What you will do —
Return every line below in which "continues" appears.

Task inputs —
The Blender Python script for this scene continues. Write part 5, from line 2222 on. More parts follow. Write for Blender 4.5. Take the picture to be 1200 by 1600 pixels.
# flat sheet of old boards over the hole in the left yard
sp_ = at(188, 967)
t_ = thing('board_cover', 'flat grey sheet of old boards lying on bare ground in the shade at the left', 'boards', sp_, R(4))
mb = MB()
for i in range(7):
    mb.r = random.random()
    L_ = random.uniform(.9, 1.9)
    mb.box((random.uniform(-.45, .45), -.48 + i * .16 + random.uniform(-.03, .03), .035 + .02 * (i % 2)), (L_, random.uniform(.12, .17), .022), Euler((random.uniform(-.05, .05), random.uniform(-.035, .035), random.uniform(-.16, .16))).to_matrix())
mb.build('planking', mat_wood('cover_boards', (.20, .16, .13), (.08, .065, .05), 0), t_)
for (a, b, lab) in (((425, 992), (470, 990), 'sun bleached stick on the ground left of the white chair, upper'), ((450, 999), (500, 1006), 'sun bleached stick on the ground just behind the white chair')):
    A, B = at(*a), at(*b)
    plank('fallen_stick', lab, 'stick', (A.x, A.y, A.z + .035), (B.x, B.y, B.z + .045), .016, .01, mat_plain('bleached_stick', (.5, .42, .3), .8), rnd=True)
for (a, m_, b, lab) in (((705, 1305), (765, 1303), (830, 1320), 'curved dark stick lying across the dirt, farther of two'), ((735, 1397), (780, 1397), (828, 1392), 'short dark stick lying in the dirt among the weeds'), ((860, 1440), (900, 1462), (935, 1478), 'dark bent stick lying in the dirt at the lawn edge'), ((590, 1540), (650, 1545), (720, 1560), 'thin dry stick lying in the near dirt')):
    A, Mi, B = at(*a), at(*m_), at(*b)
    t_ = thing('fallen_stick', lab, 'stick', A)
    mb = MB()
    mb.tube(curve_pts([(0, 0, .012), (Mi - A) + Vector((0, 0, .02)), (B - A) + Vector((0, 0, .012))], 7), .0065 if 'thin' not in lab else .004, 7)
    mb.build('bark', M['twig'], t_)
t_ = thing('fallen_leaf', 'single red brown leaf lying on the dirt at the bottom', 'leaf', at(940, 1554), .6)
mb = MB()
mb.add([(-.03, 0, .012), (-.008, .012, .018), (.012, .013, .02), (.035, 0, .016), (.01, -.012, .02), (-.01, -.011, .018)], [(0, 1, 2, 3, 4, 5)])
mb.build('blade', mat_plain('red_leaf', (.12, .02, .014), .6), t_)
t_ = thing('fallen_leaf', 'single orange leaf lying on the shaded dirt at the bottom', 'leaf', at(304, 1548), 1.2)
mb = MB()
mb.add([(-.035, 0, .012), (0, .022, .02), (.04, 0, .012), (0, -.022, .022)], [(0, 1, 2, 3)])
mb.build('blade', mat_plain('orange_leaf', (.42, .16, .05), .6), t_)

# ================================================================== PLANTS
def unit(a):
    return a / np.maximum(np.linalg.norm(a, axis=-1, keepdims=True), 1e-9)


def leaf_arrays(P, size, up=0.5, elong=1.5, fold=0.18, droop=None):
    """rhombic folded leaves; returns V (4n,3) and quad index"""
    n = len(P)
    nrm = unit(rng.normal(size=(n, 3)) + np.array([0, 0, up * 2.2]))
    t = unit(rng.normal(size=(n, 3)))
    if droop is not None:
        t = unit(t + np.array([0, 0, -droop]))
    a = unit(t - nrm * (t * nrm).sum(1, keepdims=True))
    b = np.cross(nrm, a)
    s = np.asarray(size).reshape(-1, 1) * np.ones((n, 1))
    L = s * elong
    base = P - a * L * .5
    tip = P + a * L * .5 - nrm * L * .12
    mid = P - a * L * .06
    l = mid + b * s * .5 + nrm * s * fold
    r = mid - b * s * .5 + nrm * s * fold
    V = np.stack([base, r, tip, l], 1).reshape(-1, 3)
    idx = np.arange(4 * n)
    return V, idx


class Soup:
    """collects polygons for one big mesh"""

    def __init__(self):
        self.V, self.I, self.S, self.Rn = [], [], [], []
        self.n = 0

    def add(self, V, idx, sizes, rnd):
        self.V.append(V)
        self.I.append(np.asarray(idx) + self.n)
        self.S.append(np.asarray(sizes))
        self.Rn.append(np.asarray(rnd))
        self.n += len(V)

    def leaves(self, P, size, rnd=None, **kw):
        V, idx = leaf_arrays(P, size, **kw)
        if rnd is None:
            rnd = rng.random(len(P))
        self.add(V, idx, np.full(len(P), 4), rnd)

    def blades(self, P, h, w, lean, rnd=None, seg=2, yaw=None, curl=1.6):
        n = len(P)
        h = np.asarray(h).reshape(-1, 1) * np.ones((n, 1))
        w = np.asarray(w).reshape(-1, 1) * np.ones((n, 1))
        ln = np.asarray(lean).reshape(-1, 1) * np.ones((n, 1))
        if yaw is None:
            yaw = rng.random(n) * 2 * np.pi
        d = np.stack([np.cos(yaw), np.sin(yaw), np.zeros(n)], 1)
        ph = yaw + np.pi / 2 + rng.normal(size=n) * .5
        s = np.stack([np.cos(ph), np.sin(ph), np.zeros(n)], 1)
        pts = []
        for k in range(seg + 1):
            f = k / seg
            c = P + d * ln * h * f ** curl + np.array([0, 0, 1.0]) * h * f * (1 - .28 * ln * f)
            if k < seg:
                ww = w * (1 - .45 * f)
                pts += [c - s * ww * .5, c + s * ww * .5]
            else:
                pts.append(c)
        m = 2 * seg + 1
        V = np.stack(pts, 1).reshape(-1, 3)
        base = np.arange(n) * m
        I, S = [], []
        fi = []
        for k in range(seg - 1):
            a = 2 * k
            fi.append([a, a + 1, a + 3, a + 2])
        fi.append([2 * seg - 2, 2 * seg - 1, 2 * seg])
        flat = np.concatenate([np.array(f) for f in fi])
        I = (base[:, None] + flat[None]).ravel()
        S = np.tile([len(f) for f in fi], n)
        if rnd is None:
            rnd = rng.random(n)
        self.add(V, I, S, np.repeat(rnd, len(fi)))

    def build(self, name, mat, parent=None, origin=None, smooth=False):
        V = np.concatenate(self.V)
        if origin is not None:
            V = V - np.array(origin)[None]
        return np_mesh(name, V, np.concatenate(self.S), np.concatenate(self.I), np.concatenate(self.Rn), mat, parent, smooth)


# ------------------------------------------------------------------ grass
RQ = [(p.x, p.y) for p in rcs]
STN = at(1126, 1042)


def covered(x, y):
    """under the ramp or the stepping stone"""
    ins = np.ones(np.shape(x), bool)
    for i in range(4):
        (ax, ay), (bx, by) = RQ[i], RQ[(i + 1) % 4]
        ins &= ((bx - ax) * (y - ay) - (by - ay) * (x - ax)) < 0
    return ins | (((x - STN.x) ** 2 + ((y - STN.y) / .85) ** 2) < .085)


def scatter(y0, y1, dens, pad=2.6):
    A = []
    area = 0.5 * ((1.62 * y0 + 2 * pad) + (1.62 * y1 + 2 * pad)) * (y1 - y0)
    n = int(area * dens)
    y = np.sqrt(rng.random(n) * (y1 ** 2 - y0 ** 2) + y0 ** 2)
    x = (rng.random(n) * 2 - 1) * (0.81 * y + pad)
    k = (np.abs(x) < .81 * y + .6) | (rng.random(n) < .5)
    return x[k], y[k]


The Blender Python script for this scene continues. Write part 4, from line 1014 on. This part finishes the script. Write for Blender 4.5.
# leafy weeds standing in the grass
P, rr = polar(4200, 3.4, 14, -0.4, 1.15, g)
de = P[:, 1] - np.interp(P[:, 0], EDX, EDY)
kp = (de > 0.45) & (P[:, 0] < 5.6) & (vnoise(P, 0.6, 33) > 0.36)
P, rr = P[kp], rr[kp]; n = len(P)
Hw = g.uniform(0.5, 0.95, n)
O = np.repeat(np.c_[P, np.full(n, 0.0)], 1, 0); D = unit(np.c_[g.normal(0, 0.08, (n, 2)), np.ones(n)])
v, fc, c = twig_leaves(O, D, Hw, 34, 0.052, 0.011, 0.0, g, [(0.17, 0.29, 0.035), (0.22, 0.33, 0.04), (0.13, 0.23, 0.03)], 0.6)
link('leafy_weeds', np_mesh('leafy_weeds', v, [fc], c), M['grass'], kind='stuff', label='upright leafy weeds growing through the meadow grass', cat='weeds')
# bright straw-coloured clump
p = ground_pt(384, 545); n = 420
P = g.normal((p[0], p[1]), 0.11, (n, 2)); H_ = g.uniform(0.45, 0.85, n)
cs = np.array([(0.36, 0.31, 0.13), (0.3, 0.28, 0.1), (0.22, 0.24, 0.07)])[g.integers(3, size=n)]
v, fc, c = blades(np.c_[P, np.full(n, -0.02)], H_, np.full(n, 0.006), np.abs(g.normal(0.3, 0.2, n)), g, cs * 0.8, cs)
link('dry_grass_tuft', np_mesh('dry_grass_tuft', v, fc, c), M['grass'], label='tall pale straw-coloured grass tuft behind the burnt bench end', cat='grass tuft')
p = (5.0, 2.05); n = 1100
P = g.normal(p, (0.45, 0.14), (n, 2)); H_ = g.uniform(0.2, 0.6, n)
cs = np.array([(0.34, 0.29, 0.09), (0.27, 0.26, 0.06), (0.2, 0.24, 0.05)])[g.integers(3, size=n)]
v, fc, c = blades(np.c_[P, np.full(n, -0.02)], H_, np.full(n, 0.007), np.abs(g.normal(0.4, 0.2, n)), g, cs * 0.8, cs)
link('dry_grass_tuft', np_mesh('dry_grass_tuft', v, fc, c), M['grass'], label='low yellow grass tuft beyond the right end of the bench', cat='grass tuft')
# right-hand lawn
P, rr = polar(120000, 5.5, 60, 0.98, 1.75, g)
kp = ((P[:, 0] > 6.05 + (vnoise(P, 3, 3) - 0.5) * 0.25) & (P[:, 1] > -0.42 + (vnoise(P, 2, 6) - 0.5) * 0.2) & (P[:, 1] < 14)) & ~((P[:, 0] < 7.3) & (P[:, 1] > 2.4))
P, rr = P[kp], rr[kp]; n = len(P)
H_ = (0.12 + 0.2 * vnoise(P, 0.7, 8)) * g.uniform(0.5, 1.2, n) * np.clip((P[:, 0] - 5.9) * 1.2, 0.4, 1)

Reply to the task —
The Blender Python script for this scene continues. Write part 5, from line 2222 on. More parts follow. Write for Blender 4.5. Take the picture to be 1200 by 1600 pixels.
The Blender Python script for this scene continues. Write part 4, from line 1014 on. This part finishes the script. Write for Blender 4.5.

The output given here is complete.